Eu acharia que finalmente a CIA gastou o dinheiro do pagador de impostos americano de forma correta depois de uma história de fracassos, se isso for verdade. O que vem primeiro: falar mal de Castro ou receber dinheiro da CIA? Antes passavam décadas até descobrirem agentes da CIA. Hoje qualquer leitor de Paulo Henrique Amorim conhece seus nomes.
Aliás, isso é motivo para xingar Yoani, ou para xingar a imoralidade que os Castro pagam aos cubanos pelo privilégio de morar numa prisão política cercada de tubarões?
A acusação de “mercenária” ultrapassa as raias do risível. Não dá para entender por que ficar em Cuba e enfrentar uma ditadura, pensando no seu povo e na salvação de sua cultura, é ser “mercenário”, mas simplesmente fugir do país e deixar o povo e a cultura às mínguas (como Yoani tem toda a capacidade de fazer) seria menos egoísta.
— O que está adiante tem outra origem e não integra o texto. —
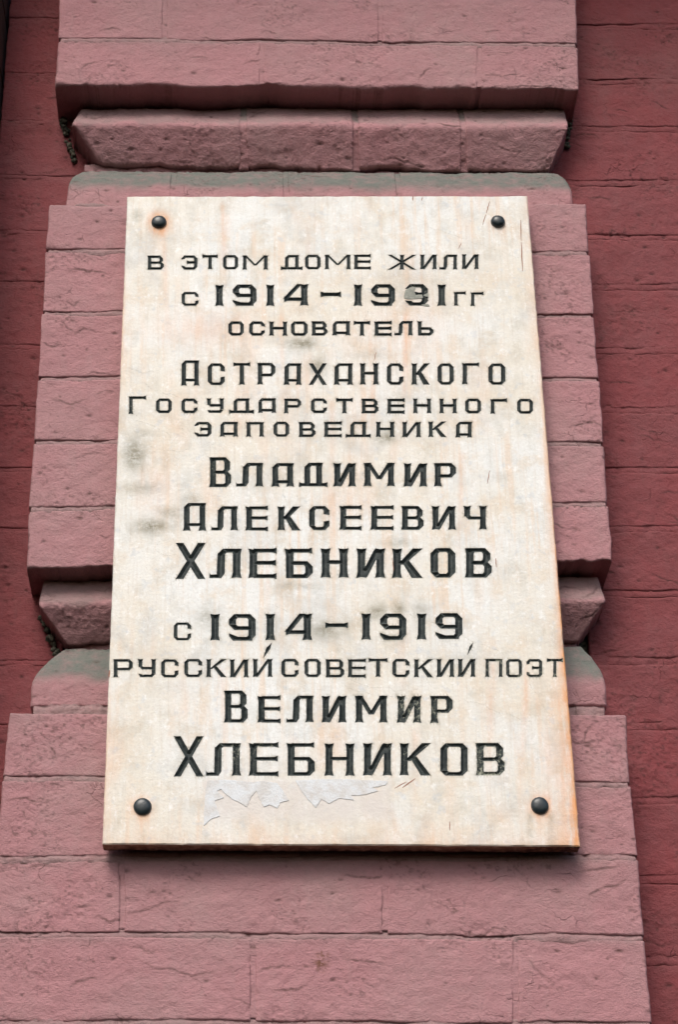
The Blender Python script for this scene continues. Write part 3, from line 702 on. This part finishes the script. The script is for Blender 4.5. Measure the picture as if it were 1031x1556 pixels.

Claro, para a esquerda, isso é motivo de crítica. Como disse o filósofo Francisco Razzo, se Yoani invadisse uma igreja com as tetas de fora para velhinhas rezando, estaria lutando por liberdade – mas, como só está escrevendo contra o regime dos Castro, faz-se dela apenas uma marionete da CIA e do capitalismo imperialista norte-americano. Ainda vale citar Roberto Rachewsky: o legal é ver que os socialistas temem uma pessoa que deve ter medo de baratas, mas não tem de canalhas.
Nenhuma contradição pode ser melhor do que a explicação final (com fotos no dossiê) dessa galera para a “farsa” Yoani, comprada por 11 em cada 10 de seus críticos mocorongos: “Para o governo de Raúl Castro, fotos comprovariam que Sanchez teria se rendido ao dinheiro porque bebe cerveja, come banana e vai à praia.”
Minha nossa! Que vida luxuosa, essa de agente da CIA. Enquanto isso, nós proletários aqui ferrados sendo explorados sem praia e sem banana, e, pior ainda, sem cerveja Sol.
É, amigos, só mesmo o socialismo para nos salvar dessa agente do imperialismo norte-americano.